血なまぐさいあらすじを知っていたら読まなかっただろう本作。「直木賞受賞、アステカ文明」と聞いて図書館で予約したら、ちょうど100人待ちだった。結論から言うと、とても面白かった。

ギャングに兄を見せしめとして殺され、メキシコの町を出た女。同じくメキシコの麻薬密売人として組織のトップとなり、追われることになった男、ある野望をもった日本人医師。彼らが入り組んで麻薬、暴力、ビジネスをしていく話。それにアステカ文明がからまる。少しだけ匂わせると、アステカ文明には、いけにえ文化がある。麻薬密売人たちは、血なまぐて、凄惨な方法で殺し、死にまくる。

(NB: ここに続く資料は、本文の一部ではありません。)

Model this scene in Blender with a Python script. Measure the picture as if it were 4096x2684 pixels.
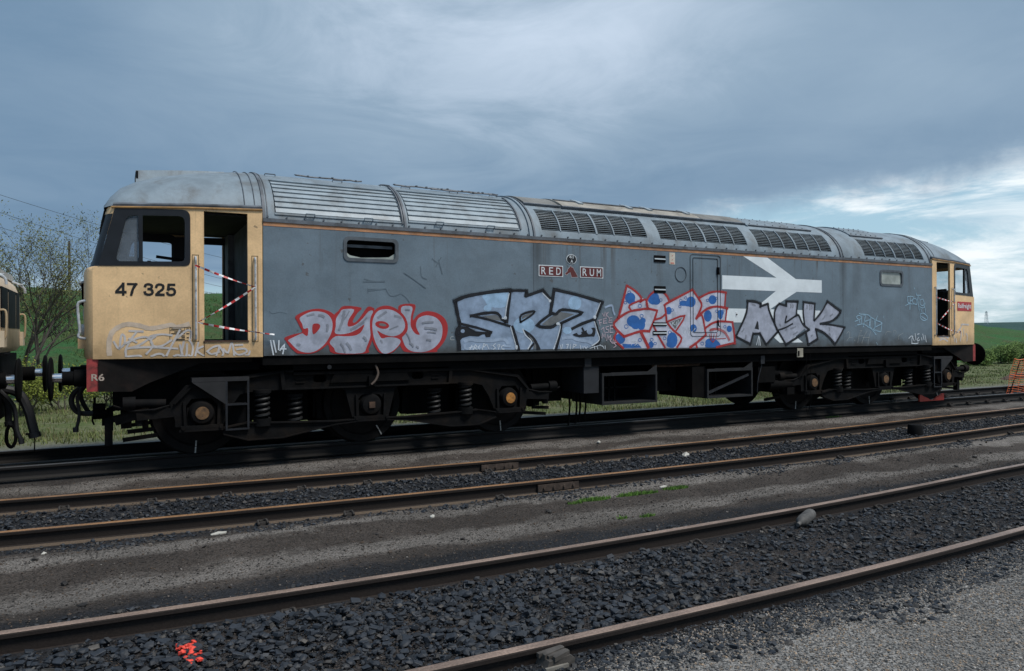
import bpy, bmesh, math, random
import numpy as np
from mathutils import Vector, Matrix
from mathutils.geometry import tessellate_polygon
R = math.radians
rng = random.Random(47)
for o in list(bpy.data.objects): bpy.data.objects.remove(o)
SC = bpy.context.scene
COL = SC.collection

# ------------------------------------------------------------------ camera
CAM = Vector((-0.946, -11.335, 1.544)); YAW, PIT, ROL = 0.4914, -0.0006, -0.0045
fw = Vector((math.sin(YAW)*math.cos(PIT), math.cos(YAW)*math.cos(PIT), math.sin(PIT)))
rt = Vector((math.cos(YAW), -math.sin(YAW), 0)); up = rt.cross(fw)
rt2 = rt*math.cos(ROL) + up*math.sin(ROL); up2 = up*math.cos(ROL) - rt*math.sin(ROL)
cd = bpy.data.cameras.new('camera'); cd.lens = 25.936; cd.sensor_width = 36.0; cd.clip_start = 0.05; cd.clip_end = 6000
cam = bpy.data.objects.new('camera', cd); COL.objects.link(cam)
cam.matrix_world = Matrix(((rt2.x, up2.x, -fw.x, CAM.x), (rt2.y, up2.y, -fw.y, CAM.y), (rt2.z, up2.z, -fw.z, CAM.z), (0, 0, 0, 1)))
SC.camera = cam

# ------------------------------------------------------------------ sky, sun, exposure
SUN = Vector((0.28, -0.44, 0.86)).normalized()
W = bpy.data.worlds.new('World'); SC.world = W; W.use_nodes = True
class NT:
    """tiny helper to wire nodes"""
    def __init__(s, tree): s.t = tree; s.n = tree.nodes; s.l = tree.links
    def new(s, typ, **kw):
        n = s.n.new(typ)
        for k, v in kw.items(): setattr(n, k, v)
        return n
    def put(s, n, i, v):
        if v is None: return
        if hasattr(v, 'links') and hasattr(v, 'is_output'): s.l.new(v, n.inputs[i])
        else: n.inputs[i].default_value = v
    def math(s, op, a, b=None, c=None, clamp=False):
        n = s.new('ShaderNodeMath', operation=op, use_clamp=clamp)
        for i, v in enumerate((a, b, c)): s.put(n, i, v)
        return n.outputs[0]
    def vmath(s, op, a, b=None, out=0):
        n = s.new('ShaderNodeVectorMath', operation=op)
        s.put(n, 0, a); s.put(n, 1, b)
        return n.outputs[out]
    def sstep(s, v, a, b, lo=0.0, hi=1.0):
        n = s.new('ShaderNodeMapRange', interpolation_type='SMOOTHSTEP')
        s.put(n, 0, v); s.put(n, 1, a); s.put(n, 2, b); s.put(n, 3, lo); s.put(n, 4, hi)
        return n.outputs[0]
    def mix(s, f, a, b, blend='MIX'):
        n = s.new('ShaderNodeMix', data_type='RGBA', blend_type=blend)
        s.put(n, 0, f); s.put(n, 6, a); s.put(n, 7, b)
        return n.outputs[2]
    def noise(s, vec, scale=1.0, detail=4.0, rough=0.55, dist=0.0, out=0):
        n = s.new('ShaderNodeTexNoise'); s.put(n, 'Vector', vec); s.put(n, 'Scale', scale)
        s.put(n, 'Detail', detail); s.put(n, 'Roughness', rough); s.put(n, 'Distortion', dist)
        return n.outputs[out]
    def voro(s, vec, scale, feature='F1', out=0):
        n = s.new('ShaderNodeTexVoronoi', feature=feature); s.put(n, 'Vector', vec); s.put(n, 'Scale', scale)
        return n.outputs[out]
    def mapping(s, vec, sc=(1, 1, 1), loc=(0, 0, 0), rot=(0, 0, 0)):
        n = s.new('ShaderNodeMapping'); s.put(n, 0, vec)
        n.inputs['Scale'].default_value = sc; n.inputs['Location'].default_value = loc; n.inputs['Rotation'].default_value = rot
        return n.outputs[0]
w = NT(W.node_tree)
for n in list(w.n): w.n.remove(n)
tc = w.new('ShaderNodeTexCoord')
Dv = w.vmath('NORMALIZE', tc.outputs['Generated'])
sx = w.new('ShaderNodeSeparateXYZ'); w.put(sx, 0, Dv)
dz = sx.outputs[2]
den = w.math('ADD', w.math('MAXIMUM', dz, 0.0), 0.10)
pl = w.new('ShaderNodeCombineXYZ')
w.put(pl, 0, w.math('DIVIDE', sx.outputs[0], den)); w.put(pl, 1, w.math('DIVIDE', sx.outputs[1], den)); w.put(pl, 2, 0.0)
P = pl.outputs[0]
sky = w.new('ShaderNodeTexSky', sky_type='NISHITA'); sky.sun_disc = False
sky.sun_elevation = math.asin(SUN.z); sky.sun_rotation = math.atan2(SUN.x, SUN.y)
skyc = w.vmath('SCALE', sky.outputs[0]); skyc.node.inputs[3].default_value = 0.085
# heavy grey deck of cloud
n_big = w.noise(P, 0.55, 5.0, 0.5, 0.4)
n_mid = w.noise(w.mapping(P, (1, 1, 1), (3.1, 7.7, 0), (0, 0, 0.5)), 1.5, 10.0, 0.62, 0.9)
lum = w.math('ADD', 0.20, w.math('ADD', w.math('MULTIPLY', n_big, 0.46), w.math('MULTIPLY', n_mid, 0.15)))
glow = w.vmath('DOT_PRODUCT', Dv, tuple(Vector((0.345, 0.755, 0.56)).normalized()), out=1)
lum = w.math('ADD', lum, w.math('MULTIPLY', w.math('MULTIPLY', w.sstep(glow, 0.86, 1.0), 0.31), w.sstep(n_mid, 0.25, 0.75, 0.72, 1.28)))
thin = w.vmath('DOT_PRODUCT', Dv, tuple(Vector((0.84, 0.43, 0.33)).normalized()), out=1)
lum = w.math('ADD', lum, w.math('MULTIPLY', w.sstep(thin, 0.80, 1.0), 0.13))
cr = w.new('ShaderNodeValToRGB'); w.put(cr, 0, lum)
e = cr.color_ramp.elements
e[0].position = 0.30; e[0].color = (0.112, 0.190, 0.296, 1)
e[1].position = 0.98; e[1].color = (0.56, 0.66, 0.79, 1)
m_ = e.new(0.50); m_.color = (0.164, 0.262, 0.382, 1)
m2_ = e.new(0.70); m2_.color = (0.272, 0.376, 0.492, 1)
deck = cr.outputs[0]
# the break low in the sky: pale blue with bright broken cloud
low = w.noise(w.mapping(Dv, (5.0, 5.0, 26.0), (0.3, 0.1, 0.0)), 1.0, 7.0, 0.62, 0.5)
lowm = w.sstep(low, 0.40, 0.66)
palesky = w.mix(0.6, skyc, (0.42, 0.66, 0.80, 1))
clear = w.mix(lowm, palesky, (0.86, 0.92, 0.95, 1))
shade = w.noise(w.mapping(Dv, (4.0, 4.0, 18.0), (5.0, 2.0, 1.0)), 1.0, 5.0, 0.55, 0.3)
clear = w.mix(w.math('MULTIPLY', w.sstep(shade, 0.50, 0.72), 0.75), clear, (0.38, 0.52, 0.64, 1))
# edge of the deck: a straight front, higher towards +X, roughened by noise
EN = Vector((0.2139, -0.006, -0.9768)).normalized()
ed = w.vmath('DOT_PRODUCT', Dv, tuple(EN), out=1)
rough_e = w.math('MULTIPLY', w.math('SUBTRACT', w.noise(w.mapping(Dv, (7, 7, 9)), 1.0, 6.0, 0.6), 0.5), 0.10)
ed = w.math('ADD', ed, rough_e)
m_r = w.sstep(ed, -0.032, 0.022)
# a thinner bright band right above the horizon elsewhere
bandn = w.math('ADD', dz, w.math('MULTIPLY', w.math('SUBTRACT', low, 0.5), 0.10))
m_l = w.math('MULTIPLY', w.sstep(bandn, 0.085, 0.045), 0.75)
m_all = w.math('MAXIMUM', m_r, m_l)
final = w.mix(m_all, deck, clear)
bg = w.new('ShaderNodeBackground'); w.put(bg, 0, final); bg.inputs[1].default_value = 0.56
wo = w.new('ShaderNodeOutputWorld'); w.l.new(bg.outputs[0], wo.inputs[0])

sd = bpy.data.lights.new('sun', 'SUN'); sd.energy = 1.5; sd.angle = R(16); sd.color = (1.0, 0.965, 0.91)
so = bpy.data.objects.new('sun', sd); COL.objects.link(so); so.location = (0, 0, 40)
so.rotation_euler = (-SUN).to_track_quat('-Z', 'Y').to_euler()
vs = SC.view_settings; vs.view_transform = 'Standard'; vs.look = 'None'; vs.gamma = 1.0; vs.exposure = 1.0
vs.use_curve_mapping = False
SC.cycles.max_bounces = 6; SC.cycles.diffuse_bounces = 3; SC.cycles.glossy_bounces = 2; SC.cycles.transparent_max_bounces = 8

# ------------------------------------------------------------------ materials
def lin(c):
    if isinstance(c, str):
        c = tuple(int(c[i:i+2], 16)/255 for i in (0, 2, 4))
        c = tuple(x/12.92 if x <= .04045 else ((x+.055)/1.055)**2.4 for x in c)
    return (c[0], c[1], c[2], 1.0)
MATS = {}
def mat(name, col, rough=0.6, metal=0.0, var=0.25, scale=6.0, bump=0.0, bscale=None, dirt=None, dirt_amt=0.5, dscale=2.0, spec=0.5, fine=0.0, stretch=(1, 1, 1)):
    if name in MATS: return MATS[name]
    m = bpy.data.materials.new(name); m.use_nodes = True; t = NT(m.node_tree)
    b = t.n['Principled BSDF']
    geo = t.new('ShaderNodeNewGeometry'); pos = t.mapping(geo.outputs['Position'], stretch)
    c = lin(col)
    n1 = t.noise(pos, scale, 6.0, 0.6)
    f = t.sstep(n1, 0.3, 0.7, 1-var, 1+var)
    base = t.vmath('SCALE', c[:3]); t.put(base.node, 3, f)
    if fine:
        n3 = t.noise(pos, 160.0, 2.0, 0.6)
        b2 = t.vmath('SCALE', base); t.put(b2.node, 3, t.sstep(n3, 0.3, 0.7, 1-fine, 1+fine)); base = b2
    if dirt is not None:
        n2 = t.noise(pos, dscale, 8.0, 0.65, 0.3)
        base = t.mix(t.math('MULTIPLY', t.sstep(n2, 0.45, 0.72), dirt_amt), base, lin(dirt))
    t.put(b, 'Base Color', base); b.inputs['Roughness'].default_value = rough; b.inputs['Metallic'].default_value = metal
    b.inputs['Specular IOR Level'].default_value = spec
    if bump:
        bn = t.new('ShaderNodeBump'); bn.inputs['Strength'].default_value = 1.0; bn.inputs['Distance'].default_value = bump
        t.put(bn, 'Height', t.noise(pos, bscale or scale*4, 5.0, 0.6)); t.put(b, 'Normal', bn.outputs[0])
    MATS[name] = m
    return m

def mat_side(name, col, low_dirt='3a352e', streak_amt=0.55, grime=0.5, zlo=1.28):
    """painted steel side: vertical run-down streaks from the cantrail, fading blotches and a dirty lower edge"""
    m = bpy.data.materials.new(name); m.use_nodes = True; t = NT(m.node_tree); b = t.n['Principled BSDF']
    pos = t.new('ShaderNodeNewGeometry').outputs['Position']
    s = t.new('ShaderNodeSeparateXYZ'); t.put(s, 0, pos); z = s.outputs[2]
    c = lin(col)
    blot = t.sstep(t.noise(pos, 1.6, 8.0, 0.66, 0.4), 0.3, 0.72, 0.84, 1.13)
    v = t.vmath('SCALE', c[:3]); t.put(v.node, 3, blot)
    fin = t.vmath('SCALE', v); t.put(fin.node, 3, t.sstep(t.noise(pos, 45.0, 3.0, 0.6), 0.25, 0.75, 0.93, 1.07)); v = fin
    # streaks
    st = t.noise(t.mapping(pos, (9.0, 1.0, 0.35)), 1.0, 4.0, 0.7)
    top = t.sstep(z, 2.2, 3.05)
    big = t.noise(t.mapping(pos, (0.8, 0.2, 0.05), (4.2, 0, 0)), 1.0, 3.0, 0.6)
    sk = t.math('MULTIPLY', t.math('MULTIPLY', t.sstep(st, 0.52, 0.68), t.sstep(big, 0.42, 0.60)), t.math('ADD', t.math('MULTIPLY', top, 0.8), 0.2))
    v = t.mix(t.math('MULTIPLY', sk, streak_amt), v, lin('4a4239'))
    if zlo == 1.28 and col[0] < .3:      # old exhaust and water stains below two of the roof joints
        for xc, wd_, a_ in ((4.86, .16, .75), (5.05, .10, .4), (12.02, .14, .55), (12.45, .22, .35)):
            gx_ = t.math('SUBTRACT', 1.0, t.sstep(t.math('ABSOLUTE', t.math('SUBTRACT', t.math('ADD', s.outputs[0], t.math('MULTIPLY', t.math('SUBTRACT', st, .5), .12)), xc)), 0.0, wd_))
            v = t.mix(t.math('MULTIPLY', t.math('MULTIPLY', gx_, t.sstep(z, 1.75, 3.0)), a_), v, lin('3c3e3f'))
    spots = t.math('MULTIPLY', t.sstep(t.noise(pos, 11.0, 3.0, .5), .69, .75), .55)
    v = t.mix(spots, v, lin('4a3f34'))
    # dirt thrown up from the wheels along the lower edge
    lowm = t.sstep(t.math('ADD', z, t.math('MULTIPLY', t.math('SUBTRACT', t.noise(pos, 3.0, 6.0, 0.65), 0.5), 0.55)), zlo+0.30, zlo-0.05)
    v = t.mix(t.math('MULTIPLY', lowm, grime), v, lin(low_dirt))
    t.put(b, 'Base Color', v)
    t.put(b, 'Roughness', t.sstep(t.noise(pos, 5.0, 4.0, 0.6), 0.3, 0.7, 0.42, 0.62))
    bn = t.new('ShaderNodeBump'); bn.inputs['Distance'].default_value = 0.012
    t.put(bn, 'Height', t.noise(pos, 1.9, 3.0, 0.5)); t.put(b, 'Normal', bn.outputs[0])
    MATS[name] = m
    return m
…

うっかりすると辛くて痛くて読めなくなってしまう本作だが、感情移入する登場人物が基本的にいないので、自分の心とは切り分けて読むことができる。私は調理のプロセスとして肉塊にフォークでぶすぶす穴をあけたり、包丁で切り分けたりする。それは平気でできる。そういう感じ。

国を超えて、自分の野望のために、知力と胆力のある男たちが利害関係を考慮して手を組み、ビッグビジネスを立ち上げていく。あれがコレと繋がって、別のものをほのめかす。そして『テスカトリポカ』の謎が明らかになる。大スケールで、緻密に構成され、ドキドキする小説。自分とは違う世界、だけど生温かく存在を感じる黒い世界。エグいので映画やマンガにはならないはず。小説でどうぞ。